Problem.
Where a line in the listing below contains the word "from", copy that line.

Dataset excerpt.

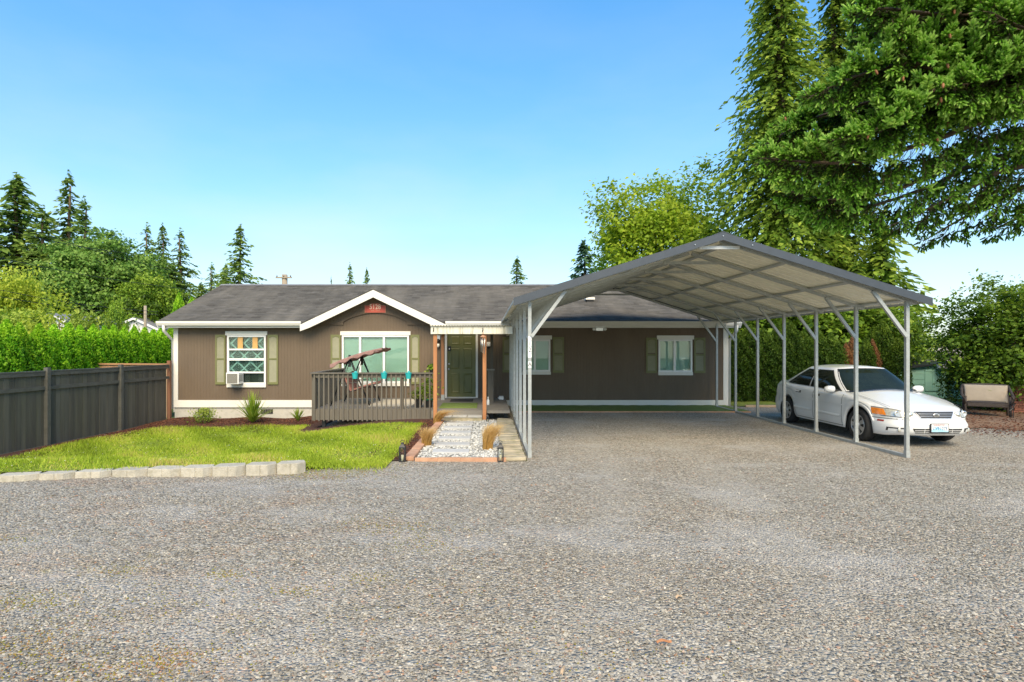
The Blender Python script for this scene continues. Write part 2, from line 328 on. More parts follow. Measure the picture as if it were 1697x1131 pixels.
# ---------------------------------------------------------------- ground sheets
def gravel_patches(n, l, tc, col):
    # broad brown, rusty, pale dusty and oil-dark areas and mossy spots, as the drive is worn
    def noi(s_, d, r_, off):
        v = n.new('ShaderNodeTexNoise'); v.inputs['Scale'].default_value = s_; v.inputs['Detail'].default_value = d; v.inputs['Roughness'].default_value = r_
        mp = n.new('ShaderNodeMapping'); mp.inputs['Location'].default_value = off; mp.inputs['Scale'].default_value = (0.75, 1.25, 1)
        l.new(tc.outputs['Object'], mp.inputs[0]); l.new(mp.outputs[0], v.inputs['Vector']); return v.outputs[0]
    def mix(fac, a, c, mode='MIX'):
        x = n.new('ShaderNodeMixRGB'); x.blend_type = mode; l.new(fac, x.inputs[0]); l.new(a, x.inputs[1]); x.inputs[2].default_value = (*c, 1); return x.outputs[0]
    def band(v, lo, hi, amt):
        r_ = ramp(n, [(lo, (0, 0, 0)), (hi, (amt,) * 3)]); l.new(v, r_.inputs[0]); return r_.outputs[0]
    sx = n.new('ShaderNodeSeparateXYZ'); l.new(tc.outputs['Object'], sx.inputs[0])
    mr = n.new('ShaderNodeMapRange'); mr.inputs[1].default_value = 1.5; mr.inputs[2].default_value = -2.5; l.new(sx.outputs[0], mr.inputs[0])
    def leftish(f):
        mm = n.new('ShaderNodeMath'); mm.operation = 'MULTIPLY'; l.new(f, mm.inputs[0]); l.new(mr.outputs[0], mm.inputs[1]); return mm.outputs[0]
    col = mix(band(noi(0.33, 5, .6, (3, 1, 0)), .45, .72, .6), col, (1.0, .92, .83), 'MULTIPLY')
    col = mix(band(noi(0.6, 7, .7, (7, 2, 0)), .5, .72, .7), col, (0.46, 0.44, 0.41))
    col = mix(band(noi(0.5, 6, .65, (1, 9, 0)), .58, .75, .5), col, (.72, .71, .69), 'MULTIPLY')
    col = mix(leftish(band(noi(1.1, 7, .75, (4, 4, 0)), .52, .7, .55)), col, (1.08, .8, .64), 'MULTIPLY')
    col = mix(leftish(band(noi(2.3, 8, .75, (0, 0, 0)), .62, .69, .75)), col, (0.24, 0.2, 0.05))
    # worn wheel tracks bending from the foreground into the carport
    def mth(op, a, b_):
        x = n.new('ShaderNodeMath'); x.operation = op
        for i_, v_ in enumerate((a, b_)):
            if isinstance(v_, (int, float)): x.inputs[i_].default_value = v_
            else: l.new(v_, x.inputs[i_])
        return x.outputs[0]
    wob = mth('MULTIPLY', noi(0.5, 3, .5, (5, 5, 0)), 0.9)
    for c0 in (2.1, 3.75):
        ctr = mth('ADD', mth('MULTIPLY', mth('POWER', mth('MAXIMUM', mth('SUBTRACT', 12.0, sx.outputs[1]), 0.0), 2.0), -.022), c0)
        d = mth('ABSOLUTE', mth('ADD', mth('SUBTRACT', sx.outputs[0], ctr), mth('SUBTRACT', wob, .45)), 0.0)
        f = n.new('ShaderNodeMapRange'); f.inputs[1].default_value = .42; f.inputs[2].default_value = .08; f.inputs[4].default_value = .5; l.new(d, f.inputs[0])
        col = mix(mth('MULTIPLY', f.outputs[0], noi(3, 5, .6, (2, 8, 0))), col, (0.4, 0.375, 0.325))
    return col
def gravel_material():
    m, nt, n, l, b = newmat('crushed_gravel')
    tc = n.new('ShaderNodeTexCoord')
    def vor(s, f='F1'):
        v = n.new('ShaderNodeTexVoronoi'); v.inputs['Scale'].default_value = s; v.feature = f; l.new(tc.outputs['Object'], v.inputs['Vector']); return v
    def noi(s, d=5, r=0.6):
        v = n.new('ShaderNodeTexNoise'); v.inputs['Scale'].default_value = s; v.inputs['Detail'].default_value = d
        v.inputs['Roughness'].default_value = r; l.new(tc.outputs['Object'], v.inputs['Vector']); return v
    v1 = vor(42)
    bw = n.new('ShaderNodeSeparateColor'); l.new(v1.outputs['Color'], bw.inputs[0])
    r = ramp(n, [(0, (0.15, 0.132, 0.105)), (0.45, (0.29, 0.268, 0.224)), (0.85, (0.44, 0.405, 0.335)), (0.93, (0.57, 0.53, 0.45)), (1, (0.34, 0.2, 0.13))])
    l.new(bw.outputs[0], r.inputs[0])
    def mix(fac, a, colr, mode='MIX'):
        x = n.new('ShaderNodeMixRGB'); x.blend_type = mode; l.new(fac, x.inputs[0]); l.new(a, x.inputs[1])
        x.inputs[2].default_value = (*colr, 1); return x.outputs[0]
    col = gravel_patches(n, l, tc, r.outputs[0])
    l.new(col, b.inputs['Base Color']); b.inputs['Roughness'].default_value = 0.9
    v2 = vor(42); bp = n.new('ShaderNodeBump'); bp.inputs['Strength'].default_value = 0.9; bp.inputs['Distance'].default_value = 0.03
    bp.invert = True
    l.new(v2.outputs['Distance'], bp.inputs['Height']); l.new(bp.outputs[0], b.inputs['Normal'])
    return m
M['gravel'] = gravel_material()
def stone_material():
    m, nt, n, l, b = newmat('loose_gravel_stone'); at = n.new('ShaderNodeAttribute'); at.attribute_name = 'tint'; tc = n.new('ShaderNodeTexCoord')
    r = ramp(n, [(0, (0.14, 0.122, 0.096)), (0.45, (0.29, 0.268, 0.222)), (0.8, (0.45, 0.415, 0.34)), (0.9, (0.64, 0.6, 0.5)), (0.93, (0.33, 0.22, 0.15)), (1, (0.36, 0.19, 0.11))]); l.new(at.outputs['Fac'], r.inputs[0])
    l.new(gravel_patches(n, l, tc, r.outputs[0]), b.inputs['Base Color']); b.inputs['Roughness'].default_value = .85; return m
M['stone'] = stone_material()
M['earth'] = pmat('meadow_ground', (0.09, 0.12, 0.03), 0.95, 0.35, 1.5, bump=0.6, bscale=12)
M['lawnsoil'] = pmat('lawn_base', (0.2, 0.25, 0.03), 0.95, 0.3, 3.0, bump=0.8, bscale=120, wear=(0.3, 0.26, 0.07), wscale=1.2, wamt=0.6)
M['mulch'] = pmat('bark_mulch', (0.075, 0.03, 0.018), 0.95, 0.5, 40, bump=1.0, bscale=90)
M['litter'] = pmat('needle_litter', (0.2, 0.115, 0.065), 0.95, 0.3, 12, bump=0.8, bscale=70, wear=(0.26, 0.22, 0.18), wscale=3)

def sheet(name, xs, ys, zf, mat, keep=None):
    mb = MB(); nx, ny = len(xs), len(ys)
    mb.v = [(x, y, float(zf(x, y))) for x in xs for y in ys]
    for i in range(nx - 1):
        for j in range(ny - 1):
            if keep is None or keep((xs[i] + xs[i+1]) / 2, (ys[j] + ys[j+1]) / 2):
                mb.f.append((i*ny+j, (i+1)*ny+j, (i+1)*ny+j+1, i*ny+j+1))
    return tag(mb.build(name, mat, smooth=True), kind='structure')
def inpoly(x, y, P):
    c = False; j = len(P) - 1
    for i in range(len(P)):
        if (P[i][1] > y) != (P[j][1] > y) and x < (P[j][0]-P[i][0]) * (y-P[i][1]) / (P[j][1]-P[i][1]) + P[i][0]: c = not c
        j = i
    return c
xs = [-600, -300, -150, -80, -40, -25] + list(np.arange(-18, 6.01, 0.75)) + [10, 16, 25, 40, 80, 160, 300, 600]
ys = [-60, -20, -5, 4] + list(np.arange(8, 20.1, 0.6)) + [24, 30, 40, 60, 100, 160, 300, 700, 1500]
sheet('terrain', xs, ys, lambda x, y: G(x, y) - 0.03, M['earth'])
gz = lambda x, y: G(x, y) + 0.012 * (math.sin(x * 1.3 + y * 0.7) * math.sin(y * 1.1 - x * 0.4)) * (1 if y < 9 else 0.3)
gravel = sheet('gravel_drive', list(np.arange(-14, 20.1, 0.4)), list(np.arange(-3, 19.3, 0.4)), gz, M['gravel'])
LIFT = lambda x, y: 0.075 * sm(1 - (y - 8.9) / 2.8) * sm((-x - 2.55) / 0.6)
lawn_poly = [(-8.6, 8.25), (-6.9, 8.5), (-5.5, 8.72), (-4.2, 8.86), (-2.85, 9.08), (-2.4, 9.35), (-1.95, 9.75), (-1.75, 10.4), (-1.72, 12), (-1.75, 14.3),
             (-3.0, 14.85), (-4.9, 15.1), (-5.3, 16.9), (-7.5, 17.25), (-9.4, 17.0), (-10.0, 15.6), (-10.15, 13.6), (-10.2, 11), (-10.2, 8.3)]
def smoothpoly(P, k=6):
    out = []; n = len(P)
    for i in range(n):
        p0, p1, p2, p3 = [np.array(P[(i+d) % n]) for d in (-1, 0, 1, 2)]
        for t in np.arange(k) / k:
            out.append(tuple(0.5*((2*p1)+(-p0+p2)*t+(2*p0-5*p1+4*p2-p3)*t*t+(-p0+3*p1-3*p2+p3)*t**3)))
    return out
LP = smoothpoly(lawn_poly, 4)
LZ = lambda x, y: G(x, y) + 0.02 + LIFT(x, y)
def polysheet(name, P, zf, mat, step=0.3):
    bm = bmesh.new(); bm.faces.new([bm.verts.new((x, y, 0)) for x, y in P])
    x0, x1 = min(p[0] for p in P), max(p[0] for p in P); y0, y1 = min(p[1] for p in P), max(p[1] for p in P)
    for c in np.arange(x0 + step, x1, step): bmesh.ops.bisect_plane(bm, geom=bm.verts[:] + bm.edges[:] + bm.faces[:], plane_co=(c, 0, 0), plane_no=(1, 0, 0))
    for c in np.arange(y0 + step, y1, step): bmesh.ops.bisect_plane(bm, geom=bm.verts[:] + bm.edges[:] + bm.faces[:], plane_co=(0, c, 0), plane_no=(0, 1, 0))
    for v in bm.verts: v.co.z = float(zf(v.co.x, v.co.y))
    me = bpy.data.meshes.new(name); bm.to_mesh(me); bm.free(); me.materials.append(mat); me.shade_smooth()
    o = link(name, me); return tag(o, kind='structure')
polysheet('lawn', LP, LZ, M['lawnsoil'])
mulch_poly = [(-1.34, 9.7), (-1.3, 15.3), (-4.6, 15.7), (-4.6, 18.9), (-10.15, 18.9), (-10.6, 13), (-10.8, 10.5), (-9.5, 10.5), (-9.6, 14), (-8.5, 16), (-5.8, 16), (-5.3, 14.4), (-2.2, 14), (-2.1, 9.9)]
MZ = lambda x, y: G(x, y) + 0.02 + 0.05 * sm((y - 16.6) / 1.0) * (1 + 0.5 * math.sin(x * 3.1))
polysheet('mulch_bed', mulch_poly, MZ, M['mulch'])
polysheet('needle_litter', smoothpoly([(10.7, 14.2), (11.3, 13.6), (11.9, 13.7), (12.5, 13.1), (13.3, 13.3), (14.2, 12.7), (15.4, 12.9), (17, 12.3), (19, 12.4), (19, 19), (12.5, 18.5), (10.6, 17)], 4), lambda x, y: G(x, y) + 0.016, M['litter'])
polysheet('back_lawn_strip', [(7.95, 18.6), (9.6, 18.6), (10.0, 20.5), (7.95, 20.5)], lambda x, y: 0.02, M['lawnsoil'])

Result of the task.
The Blender Python script for this scene continues. Write part 2, from line 328 on. More parts follow. Measure the picture as if it were 1697x1131 pixels.
    # worn wheel tracks bending from the foreground into the carport